Kan ve Dil




Kaç çığlık boğdum Aysel? Bilmem. Bilmem ki bir çığlık anatomik olarak nasıl açıklanıyor. Ama iyi bilirim, çığlığın evrensel tarihi ve dil ötesi işlevi vardır. Benim çığlıklarım senin ciyaklamaların kadar cesur değildi belki ama yine de çığlıktı be Aysel! 

Ekeberg Tepesi’ndeydim. Kan kırmızısıydı gökyüzü, kız kardeşim akıl hastanesindeydi ve arkadaşlarım yollarına devam ediyordu, bense duruyordum. Duruyordum dil dil olmuş, kan alevlerin ortasında. İnsanlar yanımdan gelip geçiyorlardı, duymuyorlardı. Bense duyuyordum.

Duyuyorum bir kedinin dişlerini ensesine geçirip de pis ve karanlık minderine taşıdığı o zavallı farenin tiz çığlıklarını. Ulan, bana bak Aysel kedisi! Sen yapmayacaksın öyle şeyler, uslu uslu oturacak, nahif ve tek bir kılı dahi suça bulaşmamış bir dost olarak kalacaksın baki.

Ankara’nın balmumu havasına şu kürkünle de nasıl tahammül ediyorsun, anlamış değilim. Havalar çok sıcak. Böyle havalarda ne yapacağımı bilmiyorum Aysel, evkafta olmayan memuriyetimden istifa edip itikafta serinleyesim geliyor.

İçimdeki boşluk demir gibi genleşiyor. Milim oynasa fark ediyorum. Sıcak zamanlar beni istifaya zorlasa da sen kürküne sahip çık dostum, sahip çık. Deldirme onu. Kürk, her şey demektir. Siyah pantolonlarıma bıraktığın kıllar aşkı anlatmaz değil, anlatır, o ayrı, ama sen yine de çok kıl dökme lan Aysel!

İnsan ve kedi, yalnızca et ve kemik külçesi değildir. İnsan ve kedi, kandır akacak olan.
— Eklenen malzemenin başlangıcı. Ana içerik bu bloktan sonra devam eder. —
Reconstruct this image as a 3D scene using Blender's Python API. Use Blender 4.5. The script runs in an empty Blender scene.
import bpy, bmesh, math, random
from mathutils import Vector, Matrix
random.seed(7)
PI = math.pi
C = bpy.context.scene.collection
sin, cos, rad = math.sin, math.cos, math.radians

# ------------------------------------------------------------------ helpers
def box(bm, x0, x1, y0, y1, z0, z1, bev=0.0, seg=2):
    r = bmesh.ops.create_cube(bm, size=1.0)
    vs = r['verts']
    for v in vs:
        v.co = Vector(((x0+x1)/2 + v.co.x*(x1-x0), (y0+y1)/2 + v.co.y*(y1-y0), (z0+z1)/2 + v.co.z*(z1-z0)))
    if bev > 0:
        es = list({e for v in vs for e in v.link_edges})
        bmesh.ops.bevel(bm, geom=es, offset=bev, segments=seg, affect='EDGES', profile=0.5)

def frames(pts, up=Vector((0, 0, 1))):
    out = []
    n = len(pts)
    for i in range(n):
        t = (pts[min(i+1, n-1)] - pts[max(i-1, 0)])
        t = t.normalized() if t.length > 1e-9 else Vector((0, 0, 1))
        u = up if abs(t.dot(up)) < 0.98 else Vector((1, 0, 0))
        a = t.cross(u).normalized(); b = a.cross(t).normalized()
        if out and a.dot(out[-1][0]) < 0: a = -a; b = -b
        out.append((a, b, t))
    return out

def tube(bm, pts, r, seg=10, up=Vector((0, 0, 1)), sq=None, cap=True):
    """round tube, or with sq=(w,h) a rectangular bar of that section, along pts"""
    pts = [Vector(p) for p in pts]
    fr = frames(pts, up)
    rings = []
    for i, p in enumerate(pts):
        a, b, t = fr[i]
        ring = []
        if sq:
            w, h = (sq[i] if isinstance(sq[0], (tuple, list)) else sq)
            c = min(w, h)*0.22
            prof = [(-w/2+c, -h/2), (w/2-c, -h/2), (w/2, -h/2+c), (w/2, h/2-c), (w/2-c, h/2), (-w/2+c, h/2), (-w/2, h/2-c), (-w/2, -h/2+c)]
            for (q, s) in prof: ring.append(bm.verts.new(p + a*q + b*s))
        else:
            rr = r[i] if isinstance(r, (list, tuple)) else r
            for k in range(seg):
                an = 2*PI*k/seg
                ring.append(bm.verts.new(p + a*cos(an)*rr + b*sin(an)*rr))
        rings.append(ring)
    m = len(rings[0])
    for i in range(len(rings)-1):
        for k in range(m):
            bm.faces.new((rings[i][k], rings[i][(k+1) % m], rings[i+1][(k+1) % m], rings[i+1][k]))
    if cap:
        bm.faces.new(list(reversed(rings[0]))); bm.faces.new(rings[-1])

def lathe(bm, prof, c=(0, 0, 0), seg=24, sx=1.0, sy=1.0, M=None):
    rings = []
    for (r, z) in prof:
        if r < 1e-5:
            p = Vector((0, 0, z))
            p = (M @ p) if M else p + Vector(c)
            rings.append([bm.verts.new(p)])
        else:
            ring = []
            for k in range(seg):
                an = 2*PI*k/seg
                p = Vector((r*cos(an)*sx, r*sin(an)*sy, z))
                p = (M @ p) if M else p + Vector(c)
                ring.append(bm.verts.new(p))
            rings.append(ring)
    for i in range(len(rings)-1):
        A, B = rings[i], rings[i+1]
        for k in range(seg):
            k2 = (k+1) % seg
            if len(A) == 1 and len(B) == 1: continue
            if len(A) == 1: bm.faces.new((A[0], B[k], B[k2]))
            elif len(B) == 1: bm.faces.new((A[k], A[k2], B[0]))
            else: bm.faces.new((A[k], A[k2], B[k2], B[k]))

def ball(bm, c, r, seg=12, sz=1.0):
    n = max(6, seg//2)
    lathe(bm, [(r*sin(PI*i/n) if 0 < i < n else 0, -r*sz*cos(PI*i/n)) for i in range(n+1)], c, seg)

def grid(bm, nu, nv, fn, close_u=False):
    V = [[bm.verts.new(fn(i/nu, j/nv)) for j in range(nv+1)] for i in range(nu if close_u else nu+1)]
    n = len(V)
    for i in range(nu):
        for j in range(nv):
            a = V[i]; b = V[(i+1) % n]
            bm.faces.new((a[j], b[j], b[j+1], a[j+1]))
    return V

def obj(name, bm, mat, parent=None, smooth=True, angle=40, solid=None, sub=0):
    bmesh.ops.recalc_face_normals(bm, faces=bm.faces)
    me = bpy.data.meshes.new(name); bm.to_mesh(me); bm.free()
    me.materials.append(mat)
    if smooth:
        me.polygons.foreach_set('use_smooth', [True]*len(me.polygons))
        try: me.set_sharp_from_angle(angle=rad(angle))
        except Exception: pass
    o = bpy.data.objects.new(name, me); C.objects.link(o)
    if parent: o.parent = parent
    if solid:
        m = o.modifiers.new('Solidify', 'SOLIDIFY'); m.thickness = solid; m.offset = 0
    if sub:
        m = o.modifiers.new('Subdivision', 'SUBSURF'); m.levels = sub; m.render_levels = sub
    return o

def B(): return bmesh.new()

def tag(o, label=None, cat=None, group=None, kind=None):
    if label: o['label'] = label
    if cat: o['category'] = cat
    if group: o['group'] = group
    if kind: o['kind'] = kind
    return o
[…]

Bir insan ile bir kedi arasındaki en büyük fark ise dil mil değildir, insanoğlunun tepeden tırnağa kel kalışıdır ki bu durum, insanın kedi ile kıyaslandığında onun karşısında son derece çirkin görünmesinin estetik izahatıdır.

İnan bana Aysel, dil insanı hayvanlardan ayıran değil, dil insanı insanlardan ayıran özelliktir. Bir insanla bir insan arasındaki en derin kopuşun adıdır dil. İnsanın kuyusunu kazan o mefhum, özür dilemeye çalışırcasına, biçare bir çabayla, asırlar boyunca on binlerce hikâye uydurdu; bana sorarsan, onlarca kuramı da yine bu çabayla düzdü, çok affedersin. 

Yaptı, yaptı ama hiçbir işe yaramadı Aysel tüm bunlar. Yaramıyor. O derin kuyular topraksız dolmuyor. Tüm şu çıplaklar, kediler gibi çığlıklar atamayacak kadar güçsüzleştiklerinden kelimelerin çıkardığı cılız terennümlerle idare ediyorlar. Ediyoruz işte. Edeceğiz. Bu yüzden yazıyoruz Ayselinyo.